WHAT TO WORK ON: Give only the number of lines that contain the word "script".

— BEGIN EXTRACTED DATA —

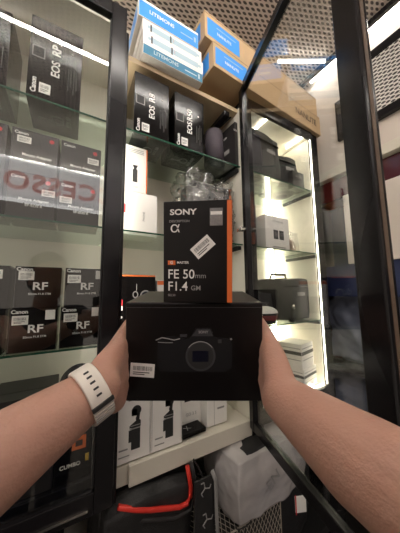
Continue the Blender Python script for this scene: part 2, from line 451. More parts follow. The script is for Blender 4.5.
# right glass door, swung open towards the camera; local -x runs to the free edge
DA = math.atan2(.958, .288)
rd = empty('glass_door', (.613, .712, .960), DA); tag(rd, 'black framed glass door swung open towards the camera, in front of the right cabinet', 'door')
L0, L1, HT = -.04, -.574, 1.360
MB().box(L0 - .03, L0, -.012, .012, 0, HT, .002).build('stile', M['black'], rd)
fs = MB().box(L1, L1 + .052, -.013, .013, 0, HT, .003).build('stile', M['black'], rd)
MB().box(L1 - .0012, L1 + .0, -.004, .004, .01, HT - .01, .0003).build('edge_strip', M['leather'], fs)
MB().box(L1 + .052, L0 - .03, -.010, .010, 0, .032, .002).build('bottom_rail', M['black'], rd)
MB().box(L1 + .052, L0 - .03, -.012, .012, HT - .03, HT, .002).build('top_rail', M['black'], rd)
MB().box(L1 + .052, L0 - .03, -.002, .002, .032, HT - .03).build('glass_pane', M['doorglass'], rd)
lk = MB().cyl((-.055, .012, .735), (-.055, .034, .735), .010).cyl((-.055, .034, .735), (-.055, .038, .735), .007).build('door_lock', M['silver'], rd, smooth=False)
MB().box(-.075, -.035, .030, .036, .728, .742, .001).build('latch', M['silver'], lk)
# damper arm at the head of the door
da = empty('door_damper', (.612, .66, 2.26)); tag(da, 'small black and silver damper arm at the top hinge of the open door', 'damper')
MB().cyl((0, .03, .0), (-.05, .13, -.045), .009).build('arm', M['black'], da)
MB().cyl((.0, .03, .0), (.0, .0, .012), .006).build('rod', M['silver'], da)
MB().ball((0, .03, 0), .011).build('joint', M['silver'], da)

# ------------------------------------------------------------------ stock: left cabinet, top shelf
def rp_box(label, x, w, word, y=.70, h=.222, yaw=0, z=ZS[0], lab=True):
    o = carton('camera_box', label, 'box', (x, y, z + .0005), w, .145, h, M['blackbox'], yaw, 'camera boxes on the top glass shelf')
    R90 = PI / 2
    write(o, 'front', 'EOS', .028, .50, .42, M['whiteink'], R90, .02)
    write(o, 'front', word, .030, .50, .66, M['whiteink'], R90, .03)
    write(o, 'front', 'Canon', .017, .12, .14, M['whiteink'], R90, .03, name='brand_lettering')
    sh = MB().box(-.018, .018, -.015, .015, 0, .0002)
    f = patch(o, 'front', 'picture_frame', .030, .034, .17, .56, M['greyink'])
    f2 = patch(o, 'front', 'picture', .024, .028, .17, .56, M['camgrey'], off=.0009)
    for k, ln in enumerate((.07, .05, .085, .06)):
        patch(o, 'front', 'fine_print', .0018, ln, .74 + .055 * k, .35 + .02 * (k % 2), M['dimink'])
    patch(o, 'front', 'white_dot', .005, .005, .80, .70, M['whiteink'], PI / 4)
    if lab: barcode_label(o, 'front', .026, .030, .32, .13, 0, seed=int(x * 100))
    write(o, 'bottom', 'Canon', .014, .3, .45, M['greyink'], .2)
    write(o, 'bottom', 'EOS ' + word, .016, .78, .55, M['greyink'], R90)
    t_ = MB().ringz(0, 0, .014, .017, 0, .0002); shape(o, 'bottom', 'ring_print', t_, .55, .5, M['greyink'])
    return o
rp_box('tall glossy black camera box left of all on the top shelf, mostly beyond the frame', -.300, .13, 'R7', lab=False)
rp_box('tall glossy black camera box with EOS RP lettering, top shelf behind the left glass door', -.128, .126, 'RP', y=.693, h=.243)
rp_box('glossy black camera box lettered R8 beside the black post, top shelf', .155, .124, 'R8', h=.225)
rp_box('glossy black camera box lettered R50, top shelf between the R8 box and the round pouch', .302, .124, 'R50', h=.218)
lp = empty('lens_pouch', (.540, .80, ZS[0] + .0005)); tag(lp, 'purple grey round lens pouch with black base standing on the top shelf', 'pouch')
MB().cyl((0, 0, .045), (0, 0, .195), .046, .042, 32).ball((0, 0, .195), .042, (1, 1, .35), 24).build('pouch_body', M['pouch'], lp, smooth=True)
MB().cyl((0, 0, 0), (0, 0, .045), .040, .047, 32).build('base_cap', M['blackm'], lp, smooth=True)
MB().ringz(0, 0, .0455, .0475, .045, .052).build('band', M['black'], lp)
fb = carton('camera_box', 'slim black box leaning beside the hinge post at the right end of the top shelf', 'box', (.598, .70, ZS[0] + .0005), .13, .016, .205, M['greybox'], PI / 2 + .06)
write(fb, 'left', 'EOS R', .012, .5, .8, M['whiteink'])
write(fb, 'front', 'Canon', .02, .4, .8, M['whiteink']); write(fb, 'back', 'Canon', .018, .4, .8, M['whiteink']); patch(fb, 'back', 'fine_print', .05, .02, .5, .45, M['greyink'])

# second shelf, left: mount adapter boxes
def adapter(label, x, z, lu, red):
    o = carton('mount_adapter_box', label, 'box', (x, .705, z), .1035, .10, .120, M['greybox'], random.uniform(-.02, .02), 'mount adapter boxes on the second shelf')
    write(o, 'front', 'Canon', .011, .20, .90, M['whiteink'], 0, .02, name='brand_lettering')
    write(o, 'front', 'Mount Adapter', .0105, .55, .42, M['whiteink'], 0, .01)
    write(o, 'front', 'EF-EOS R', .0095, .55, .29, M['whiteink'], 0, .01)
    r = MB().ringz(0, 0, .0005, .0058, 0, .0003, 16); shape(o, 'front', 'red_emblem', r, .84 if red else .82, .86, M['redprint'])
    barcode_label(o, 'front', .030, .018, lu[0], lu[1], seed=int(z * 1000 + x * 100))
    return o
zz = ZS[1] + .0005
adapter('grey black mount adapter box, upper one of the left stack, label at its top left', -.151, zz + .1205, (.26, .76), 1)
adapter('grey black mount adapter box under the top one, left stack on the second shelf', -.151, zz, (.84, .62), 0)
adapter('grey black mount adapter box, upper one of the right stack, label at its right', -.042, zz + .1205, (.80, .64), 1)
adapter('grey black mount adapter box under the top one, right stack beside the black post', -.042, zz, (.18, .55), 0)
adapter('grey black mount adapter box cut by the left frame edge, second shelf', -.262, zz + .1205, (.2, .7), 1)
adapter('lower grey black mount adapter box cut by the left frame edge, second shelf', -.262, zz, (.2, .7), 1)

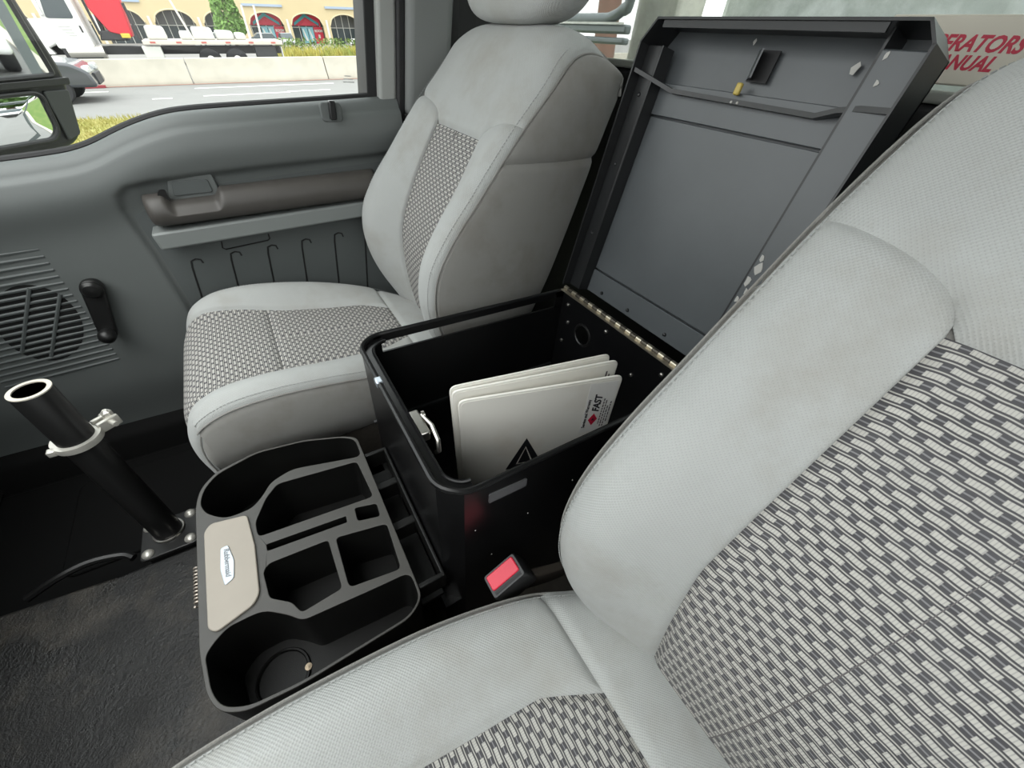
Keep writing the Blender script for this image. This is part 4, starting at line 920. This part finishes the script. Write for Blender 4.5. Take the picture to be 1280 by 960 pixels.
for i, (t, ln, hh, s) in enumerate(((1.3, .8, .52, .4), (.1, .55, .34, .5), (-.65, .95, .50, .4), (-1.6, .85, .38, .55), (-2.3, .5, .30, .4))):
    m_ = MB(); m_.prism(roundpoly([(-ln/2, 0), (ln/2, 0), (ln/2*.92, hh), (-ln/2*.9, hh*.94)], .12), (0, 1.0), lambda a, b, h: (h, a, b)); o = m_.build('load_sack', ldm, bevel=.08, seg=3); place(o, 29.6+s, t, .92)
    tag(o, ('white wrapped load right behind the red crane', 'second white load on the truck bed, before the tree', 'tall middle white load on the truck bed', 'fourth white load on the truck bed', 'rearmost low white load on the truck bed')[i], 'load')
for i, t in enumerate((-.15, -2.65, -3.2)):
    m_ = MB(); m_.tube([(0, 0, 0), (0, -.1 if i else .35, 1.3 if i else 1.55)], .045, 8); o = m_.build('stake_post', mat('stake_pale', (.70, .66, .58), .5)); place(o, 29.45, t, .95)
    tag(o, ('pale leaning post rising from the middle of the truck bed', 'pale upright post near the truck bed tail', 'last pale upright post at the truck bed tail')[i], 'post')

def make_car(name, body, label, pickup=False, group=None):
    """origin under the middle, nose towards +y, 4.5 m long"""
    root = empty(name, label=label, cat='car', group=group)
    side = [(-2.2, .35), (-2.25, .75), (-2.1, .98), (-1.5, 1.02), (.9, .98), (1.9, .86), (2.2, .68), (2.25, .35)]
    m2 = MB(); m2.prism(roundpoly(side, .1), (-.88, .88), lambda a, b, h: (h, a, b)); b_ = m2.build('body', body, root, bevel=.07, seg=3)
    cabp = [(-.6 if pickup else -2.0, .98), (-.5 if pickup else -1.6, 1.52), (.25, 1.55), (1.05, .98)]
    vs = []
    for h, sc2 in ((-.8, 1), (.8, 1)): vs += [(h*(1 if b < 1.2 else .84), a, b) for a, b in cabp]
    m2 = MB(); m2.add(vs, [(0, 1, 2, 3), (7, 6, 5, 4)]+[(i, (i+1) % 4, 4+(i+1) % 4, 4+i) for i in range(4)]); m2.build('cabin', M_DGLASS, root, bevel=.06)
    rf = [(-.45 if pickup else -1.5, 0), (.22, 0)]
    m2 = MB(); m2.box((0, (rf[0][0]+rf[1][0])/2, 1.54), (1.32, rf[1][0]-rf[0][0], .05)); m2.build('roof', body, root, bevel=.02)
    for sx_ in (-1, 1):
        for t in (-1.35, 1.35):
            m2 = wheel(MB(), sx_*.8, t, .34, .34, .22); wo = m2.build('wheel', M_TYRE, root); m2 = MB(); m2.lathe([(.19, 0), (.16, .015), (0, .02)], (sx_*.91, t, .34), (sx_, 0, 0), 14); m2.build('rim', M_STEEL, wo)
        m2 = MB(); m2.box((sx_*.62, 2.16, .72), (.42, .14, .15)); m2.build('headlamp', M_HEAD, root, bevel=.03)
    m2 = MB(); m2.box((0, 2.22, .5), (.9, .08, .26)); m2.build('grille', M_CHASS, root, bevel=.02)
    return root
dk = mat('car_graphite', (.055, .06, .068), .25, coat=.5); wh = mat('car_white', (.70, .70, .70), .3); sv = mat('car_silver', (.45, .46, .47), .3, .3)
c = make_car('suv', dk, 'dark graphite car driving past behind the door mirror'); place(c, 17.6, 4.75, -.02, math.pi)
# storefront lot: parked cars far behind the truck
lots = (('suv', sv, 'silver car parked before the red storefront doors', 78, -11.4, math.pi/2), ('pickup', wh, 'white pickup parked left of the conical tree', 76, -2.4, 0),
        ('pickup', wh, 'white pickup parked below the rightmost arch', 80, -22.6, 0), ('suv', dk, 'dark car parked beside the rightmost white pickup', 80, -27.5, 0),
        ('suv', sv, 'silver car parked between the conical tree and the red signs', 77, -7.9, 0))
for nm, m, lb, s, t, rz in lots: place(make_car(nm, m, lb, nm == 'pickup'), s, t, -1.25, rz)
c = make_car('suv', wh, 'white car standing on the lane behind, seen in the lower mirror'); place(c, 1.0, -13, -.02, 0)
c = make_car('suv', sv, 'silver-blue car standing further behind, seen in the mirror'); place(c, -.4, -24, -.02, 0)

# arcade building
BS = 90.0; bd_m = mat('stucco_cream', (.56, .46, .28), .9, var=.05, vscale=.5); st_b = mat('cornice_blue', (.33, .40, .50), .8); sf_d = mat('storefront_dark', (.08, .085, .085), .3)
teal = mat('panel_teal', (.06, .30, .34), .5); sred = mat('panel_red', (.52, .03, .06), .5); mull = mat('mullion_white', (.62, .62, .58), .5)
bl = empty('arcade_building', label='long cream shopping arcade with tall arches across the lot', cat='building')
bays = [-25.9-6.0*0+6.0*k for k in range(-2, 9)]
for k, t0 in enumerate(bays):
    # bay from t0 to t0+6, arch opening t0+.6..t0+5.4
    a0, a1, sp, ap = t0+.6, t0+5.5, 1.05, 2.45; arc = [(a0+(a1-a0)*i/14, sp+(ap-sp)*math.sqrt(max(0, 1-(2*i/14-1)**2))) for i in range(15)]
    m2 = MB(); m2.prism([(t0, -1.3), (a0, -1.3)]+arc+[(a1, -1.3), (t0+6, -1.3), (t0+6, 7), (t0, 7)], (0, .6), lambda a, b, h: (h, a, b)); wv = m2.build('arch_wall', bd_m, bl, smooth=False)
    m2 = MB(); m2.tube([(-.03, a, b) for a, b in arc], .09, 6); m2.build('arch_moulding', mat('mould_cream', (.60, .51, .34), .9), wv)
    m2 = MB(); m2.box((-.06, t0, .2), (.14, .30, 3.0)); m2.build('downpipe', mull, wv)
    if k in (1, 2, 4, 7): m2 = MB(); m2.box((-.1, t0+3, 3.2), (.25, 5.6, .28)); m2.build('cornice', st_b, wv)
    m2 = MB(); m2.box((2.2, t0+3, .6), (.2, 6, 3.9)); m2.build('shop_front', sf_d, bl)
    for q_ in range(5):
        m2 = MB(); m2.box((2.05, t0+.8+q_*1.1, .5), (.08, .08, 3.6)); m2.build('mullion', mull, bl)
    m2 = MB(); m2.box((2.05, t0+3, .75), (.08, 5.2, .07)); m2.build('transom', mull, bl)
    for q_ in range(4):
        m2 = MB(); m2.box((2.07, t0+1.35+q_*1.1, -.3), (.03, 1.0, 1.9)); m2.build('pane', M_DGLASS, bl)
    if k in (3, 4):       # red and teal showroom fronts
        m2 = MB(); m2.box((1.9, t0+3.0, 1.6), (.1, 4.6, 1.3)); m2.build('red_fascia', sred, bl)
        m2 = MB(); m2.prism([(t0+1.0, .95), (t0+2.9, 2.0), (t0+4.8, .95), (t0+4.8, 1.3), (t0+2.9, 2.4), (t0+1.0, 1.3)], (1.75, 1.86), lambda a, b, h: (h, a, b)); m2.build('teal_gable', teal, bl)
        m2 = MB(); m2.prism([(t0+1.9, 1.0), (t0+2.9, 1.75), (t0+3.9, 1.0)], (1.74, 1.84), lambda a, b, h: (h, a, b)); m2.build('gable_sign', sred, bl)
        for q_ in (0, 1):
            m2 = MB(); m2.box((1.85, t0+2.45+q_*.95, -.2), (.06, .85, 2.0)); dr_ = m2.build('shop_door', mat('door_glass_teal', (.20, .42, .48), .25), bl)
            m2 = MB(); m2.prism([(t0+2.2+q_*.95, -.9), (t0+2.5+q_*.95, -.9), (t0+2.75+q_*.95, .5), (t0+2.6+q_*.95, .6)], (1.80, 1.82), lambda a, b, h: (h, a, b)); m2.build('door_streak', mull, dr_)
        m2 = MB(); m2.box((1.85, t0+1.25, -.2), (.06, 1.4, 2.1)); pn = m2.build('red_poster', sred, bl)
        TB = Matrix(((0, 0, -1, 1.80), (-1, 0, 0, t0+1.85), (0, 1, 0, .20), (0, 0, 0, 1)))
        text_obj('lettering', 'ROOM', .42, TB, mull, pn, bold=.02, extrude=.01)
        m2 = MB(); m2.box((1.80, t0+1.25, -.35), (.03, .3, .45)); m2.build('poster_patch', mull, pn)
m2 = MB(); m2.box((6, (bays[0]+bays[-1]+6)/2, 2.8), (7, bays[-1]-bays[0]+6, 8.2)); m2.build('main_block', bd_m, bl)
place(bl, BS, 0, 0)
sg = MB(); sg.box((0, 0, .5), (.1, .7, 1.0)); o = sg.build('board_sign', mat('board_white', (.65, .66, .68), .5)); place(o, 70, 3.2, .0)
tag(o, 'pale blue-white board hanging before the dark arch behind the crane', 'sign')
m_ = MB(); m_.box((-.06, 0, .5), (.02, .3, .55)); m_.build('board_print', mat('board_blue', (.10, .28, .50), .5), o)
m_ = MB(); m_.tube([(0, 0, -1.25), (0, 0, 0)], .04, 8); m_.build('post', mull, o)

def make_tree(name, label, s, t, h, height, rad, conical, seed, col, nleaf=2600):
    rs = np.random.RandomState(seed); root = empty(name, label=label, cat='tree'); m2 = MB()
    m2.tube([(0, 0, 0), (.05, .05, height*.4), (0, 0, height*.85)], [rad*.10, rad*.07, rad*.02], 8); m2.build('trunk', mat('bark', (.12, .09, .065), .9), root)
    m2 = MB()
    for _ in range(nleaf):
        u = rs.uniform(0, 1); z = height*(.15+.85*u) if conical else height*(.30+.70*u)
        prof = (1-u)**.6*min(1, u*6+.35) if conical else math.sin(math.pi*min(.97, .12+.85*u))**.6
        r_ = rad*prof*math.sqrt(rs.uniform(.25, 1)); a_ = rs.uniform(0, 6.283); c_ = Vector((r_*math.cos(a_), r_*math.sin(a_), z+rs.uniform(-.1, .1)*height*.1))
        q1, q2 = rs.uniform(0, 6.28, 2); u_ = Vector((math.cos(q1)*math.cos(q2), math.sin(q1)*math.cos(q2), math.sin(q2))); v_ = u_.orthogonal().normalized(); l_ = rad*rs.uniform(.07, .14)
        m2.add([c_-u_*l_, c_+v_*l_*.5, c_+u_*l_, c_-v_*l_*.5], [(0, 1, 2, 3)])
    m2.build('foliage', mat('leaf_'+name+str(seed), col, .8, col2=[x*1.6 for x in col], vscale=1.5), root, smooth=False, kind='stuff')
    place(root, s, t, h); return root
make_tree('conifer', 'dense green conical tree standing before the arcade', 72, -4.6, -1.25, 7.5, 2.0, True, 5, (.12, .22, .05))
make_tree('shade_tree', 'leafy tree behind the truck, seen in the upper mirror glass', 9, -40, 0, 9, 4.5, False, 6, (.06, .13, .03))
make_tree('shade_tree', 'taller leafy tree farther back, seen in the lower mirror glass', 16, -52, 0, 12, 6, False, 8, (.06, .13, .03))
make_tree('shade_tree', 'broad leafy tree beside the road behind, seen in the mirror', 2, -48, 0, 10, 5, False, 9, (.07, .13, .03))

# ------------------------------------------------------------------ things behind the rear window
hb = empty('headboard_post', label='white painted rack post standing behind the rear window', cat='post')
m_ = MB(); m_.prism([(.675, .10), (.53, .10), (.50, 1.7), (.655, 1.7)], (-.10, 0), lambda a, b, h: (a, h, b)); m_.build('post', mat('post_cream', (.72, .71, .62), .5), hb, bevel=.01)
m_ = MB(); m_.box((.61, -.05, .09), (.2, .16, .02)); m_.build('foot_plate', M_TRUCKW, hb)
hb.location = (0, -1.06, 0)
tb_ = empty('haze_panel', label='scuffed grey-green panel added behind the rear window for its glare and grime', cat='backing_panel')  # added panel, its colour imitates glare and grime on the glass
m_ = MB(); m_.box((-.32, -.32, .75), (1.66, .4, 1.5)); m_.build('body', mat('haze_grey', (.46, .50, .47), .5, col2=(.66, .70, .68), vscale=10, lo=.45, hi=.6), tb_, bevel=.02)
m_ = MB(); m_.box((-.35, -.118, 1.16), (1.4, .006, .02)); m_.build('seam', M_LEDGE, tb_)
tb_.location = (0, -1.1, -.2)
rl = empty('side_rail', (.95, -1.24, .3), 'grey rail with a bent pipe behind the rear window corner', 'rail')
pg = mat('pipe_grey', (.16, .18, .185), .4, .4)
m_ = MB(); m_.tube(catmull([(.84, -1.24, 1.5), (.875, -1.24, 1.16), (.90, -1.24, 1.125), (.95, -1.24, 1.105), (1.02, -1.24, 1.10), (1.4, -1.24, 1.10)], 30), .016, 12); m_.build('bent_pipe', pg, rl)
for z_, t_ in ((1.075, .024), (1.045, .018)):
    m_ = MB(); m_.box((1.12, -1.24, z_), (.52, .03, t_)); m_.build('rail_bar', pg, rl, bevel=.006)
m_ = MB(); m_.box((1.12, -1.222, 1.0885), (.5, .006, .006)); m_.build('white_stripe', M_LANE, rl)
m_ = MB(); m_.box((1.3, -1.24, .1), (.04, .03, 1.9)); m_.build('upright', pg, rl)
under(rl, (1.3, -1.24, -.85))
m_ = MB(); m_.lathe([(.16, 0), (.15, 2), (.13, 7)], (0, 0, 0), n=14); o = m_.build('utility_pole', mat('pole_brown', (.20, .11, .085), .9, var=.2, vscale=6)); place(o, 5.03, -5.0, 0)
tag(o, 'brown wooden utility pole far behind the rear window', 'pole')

— END EXTRACTED DATA —

ANSWER TO THE EXERCISE: 2